* Stated goal *
Repeat exactly the stretch of lines from the line containing "Model this scene" through the line containing "COL = scene.collection", both included, and nothing else.

**** Available records

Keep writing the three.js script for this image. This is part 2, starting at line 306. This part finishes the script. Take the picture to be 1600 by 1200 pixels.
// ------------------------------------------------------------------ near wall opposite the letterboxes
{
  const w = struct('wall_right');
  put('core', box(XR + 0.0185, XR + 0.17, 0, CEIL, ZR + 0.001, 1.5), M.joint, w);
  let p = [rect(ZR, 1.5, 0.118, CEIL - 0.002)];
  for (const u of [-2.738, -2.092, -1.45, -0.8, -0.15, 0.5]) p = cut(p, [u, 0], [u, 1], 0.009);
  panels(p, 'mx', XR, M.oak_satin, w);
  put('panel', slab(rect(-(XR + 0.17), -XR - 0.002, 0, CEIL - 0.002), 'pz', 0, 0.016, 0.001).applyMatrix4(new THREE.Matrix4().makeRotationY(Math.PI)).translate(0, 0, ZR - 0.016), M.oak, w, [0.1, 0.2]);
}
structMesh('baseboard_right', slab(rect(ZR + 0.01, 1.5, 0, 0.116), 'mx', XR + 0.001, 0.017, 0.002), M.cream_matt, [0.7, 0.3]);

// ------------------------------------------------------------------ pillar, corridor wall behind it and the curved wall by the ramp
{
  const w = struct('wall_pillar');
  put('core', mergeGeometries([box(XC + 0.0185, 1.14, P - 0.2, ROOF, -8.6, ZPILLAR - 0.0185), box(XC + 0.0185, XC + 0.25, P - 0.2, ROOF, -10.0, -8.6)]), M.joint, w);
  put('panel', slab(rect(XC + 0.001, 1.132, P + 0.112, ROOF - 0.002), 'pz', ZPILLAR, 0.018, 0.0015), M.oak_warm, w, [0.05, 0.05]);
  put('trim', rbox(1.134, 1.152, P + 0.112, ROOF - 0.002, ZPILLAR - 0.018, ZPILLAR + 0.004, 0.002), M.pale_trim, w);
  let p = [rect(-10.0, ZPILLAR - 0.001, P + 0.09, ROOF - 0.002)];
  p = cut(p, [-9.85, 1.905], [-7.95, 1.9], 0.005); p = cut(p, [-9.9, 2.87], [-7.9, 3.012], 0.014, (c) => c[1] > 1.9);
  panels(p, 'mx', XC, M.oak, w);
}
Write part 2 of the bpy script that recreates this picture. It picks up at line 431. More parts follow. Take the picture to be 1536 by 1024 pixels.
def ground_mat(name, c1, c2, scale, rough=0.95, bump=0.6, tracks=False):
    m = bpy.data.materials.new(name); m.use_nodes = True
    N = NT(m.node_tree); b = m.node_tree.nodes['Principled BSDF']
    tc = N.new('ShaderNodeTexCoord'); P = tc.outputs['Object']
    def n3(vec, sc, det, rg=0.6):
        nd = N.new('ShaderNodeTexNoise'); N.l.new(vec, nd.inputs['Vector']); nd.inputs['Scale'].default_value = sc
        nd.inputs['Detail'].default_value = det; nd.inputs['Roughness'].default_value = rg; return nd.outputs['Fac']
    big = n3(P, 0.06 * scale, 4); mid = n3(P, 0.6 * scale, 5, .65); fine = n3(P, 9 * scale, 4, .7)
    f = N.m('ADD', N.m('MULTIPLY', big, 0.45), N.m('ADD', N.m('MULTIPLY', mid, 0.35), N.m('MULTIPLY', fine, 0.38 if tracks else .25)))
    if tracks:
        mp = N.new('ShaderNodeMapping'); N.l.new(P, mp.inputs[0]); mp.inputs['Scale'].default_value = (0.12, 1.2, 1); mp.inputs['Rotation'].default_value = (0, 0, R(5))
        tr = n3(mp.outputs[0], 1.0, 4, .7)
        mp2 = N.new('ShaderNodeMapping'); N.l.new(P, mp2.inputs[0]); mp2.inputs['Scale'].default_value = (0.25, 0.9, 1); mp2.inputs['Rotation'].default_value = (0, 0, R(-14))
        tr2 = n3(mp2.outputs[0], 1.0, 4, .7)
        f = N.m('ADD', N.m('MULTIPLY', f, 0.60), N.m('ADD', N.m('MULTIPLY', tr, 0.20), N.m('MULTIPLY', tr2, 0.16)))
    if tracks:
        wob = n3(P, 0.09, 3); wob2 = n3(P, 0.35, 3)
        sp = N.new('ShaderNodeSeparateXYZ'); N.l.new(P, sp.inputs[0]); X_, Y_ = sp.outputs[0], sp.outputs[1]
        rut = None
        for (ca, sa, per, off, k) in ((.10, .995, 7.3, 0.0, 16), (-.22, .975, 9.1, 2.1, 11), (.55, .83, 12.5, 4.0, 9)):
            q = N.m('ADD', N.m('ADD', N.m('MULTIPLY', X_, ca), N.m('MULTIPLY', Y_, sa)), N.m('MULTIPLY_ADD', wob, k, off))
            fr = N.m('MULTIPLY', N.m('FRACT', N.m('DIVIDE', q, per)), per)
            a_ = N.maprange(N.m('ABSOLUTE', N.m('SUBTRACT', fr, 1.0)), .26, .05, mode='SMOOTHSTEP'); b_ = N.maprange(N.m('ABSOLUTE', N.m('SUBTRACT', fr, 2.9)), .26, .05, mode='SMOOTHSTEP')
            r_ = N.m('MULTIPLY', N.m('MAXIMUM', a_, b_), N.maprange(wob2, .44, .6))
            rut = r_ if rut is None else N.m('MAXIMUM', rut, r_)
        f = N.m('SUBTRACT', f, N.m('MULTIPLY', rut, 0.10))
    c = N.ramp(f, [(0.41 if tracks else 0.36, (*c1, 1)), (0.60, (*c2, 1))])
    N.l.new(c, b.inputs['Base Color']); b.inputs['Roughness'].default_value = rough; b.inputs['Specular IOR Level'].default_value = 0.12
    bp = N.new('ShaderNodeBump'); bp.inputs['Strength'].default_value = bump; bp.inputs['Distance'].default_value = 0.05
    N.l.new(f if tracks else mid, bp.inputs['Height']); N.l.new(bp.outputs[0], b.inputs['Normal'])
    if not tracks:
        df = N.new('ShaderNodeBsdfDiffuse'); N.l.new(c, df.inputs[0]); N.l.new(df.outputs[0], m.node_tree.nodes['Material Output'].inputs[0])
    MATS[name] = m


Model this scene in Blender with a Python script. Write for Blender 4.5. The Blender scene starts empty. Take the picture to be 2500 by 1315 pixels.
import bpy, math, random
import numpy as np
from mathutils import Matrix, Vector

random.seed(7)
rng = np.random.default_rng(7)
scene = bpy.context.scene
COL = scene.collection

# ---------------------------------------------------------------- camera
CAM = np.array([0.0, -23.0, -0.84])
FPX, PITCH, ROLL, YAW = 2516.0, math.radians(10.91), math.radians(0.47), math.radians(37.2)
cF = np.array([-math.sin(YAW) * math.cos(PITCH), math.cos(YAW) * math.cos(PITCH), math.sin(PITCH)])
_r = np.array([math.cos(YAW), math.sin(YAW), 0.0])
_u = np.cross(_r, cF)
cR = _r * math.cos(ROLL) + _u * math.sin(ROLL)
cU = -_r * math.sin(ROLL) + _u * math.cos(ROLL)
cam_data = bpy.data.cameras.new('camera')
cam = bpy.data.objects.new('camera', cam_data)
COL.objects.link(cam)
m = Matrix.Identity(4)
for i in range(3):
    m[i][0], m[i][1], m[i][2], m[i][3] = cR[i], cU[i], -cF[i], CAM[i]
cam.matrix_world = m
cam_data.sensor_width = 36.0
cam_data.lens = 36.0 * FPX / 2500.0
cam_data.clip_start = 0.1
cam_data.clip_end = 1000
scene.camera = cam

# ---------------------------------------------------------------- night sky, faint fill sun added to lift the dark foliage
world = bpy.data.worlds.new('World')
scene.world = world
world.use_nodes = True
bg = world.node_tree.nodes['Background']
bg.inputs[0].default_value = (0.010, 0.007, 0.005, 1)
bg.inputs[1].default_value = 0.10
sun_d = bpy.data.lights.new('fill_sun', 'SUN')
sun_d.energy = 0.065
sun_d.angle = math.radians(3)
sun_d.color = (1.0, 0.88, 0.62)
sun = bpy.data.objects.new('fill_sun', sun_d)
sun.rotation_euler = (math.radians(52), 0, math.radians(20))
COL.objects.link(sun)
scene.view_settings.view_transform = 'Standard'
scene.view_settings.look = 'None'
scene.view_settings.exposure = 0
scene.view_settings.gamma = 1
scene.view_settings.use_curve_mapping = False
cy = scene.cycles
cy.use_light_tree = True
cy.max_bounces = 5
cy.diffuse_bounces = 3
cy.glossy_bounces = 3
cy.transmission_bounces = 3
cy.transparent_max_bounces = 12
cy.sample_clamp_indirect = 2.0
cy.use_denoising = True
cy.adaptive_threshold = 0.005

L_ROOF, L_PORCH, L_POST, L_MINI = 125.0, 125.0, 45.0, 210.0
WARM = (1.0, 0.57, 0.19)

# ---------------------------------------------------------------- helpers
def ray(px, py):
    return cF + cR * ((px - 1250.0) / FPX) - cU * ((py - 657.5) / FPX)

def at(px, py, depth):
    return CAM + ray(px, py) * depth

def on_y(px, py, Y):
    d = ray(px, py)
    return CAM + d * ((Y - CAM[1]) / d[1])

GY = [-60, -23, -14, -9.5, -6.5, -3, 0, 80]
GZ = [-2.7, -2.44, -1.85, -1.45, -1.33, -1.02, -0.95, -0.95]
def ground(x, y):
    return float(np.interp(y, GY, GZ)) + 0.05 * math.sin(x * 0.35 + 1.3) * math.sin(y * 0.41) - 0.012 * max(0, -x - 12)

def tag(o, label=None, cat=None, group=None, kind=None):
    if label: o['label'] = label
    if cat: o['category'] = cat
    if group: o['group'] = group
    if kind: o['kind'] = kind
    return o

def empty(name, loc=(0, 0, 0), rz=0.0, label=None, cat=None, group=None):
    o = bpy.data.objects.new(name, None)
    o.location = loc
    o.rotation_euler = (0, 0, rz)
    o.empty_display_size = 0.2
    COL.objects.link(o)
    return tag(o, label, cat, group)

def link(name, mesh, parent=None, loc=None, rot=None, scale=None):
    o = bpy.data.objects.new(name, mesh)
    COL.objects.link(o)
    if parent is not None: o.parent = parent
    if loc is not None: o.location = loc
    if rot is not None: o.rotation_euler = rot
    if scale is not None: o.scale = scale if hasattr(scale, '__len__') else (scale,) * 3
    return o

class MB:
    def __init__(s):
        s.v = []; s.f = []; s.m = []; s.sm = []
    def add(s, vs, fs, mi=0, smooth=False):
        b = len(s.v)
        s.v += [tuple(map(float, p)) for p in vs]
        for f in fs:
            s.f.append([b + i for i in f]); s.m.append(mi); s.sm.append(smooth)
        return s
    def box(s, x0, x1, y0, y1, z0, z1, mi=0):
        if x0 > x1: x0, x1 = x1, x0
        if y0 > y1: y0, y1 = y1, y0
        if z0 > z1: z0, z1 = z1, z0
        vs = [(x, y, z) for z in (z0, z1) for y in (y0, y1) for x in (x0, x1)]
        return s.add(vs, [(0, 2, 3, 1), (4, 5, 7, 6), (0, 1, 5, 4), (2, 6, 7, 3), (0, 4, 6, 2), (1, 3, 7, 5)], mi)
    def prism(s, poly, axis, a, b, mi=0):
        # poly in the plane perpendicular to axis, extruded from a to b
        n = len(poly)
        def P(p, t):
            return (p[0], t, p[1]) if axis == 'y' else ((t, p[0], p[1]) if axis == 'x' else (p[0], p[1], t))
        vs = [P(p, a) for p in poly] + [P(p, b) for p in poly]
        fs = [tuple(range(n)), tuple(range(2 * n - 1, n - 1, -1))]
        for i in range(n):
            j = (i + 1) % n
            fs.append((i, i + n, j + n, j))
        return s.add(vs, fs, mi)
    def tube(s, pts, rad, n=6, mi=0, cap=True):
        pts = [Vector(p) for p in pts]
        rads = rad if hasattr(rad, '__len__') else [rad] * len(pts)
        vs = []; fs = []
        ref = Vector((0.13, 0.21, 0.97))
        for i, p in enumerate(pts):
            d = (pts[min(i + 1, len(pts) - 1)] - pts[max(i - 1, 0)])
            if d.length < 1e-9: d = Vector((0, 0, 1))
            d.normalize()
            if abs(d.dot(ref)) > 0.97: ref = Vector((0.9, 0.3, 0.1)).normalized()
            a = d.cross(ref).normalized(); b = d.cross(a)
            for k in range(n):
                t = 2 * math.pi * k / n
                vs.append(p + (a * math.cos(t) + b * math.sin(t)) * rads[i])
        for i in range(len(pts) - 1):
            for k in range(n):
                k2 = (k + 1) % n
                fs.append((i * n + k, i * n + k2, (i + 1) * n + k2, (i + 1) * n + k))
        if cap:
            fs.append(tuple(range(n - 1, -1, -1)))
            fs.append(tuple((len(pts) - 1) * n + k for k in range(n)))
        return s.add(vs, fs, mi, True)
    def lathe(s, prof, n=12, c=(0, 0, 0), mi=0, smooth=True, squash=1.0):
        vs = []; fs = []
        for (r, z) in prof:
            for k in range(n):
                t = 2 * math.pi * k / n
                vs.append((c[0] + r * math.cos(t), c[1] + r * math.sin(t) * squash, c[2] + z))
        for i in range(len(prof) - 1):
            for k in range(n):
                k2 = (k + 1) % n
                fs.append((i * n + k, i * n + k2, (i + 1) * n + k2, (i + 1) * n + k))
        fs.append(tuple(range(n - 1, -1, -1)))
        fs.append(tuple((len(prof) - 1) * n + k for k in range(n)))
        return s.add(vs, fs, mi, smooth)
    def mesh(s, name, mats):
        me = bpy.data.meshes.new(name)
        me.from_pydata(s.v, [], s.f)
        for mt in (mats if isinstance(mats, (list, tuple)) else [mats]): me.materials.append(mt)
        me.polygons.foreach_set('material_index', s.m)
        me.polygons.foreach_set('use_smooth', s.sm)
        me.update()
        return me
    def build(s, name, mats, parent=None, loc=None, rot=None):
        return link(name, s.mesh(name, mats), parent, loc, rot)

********

* Final result *
Model this scene in Blender with a Python script. Write for Blender 4.5. The Blender scene starts empty. Take the picture to be 2500 by 1315 pixels.
import bpy, math, random
import numpy as np
from mathutils import Matrix, Vector

random.seed(7)
rng = np.random.default_rng(7)
scene = bpy.context.scene
COL = scene.collection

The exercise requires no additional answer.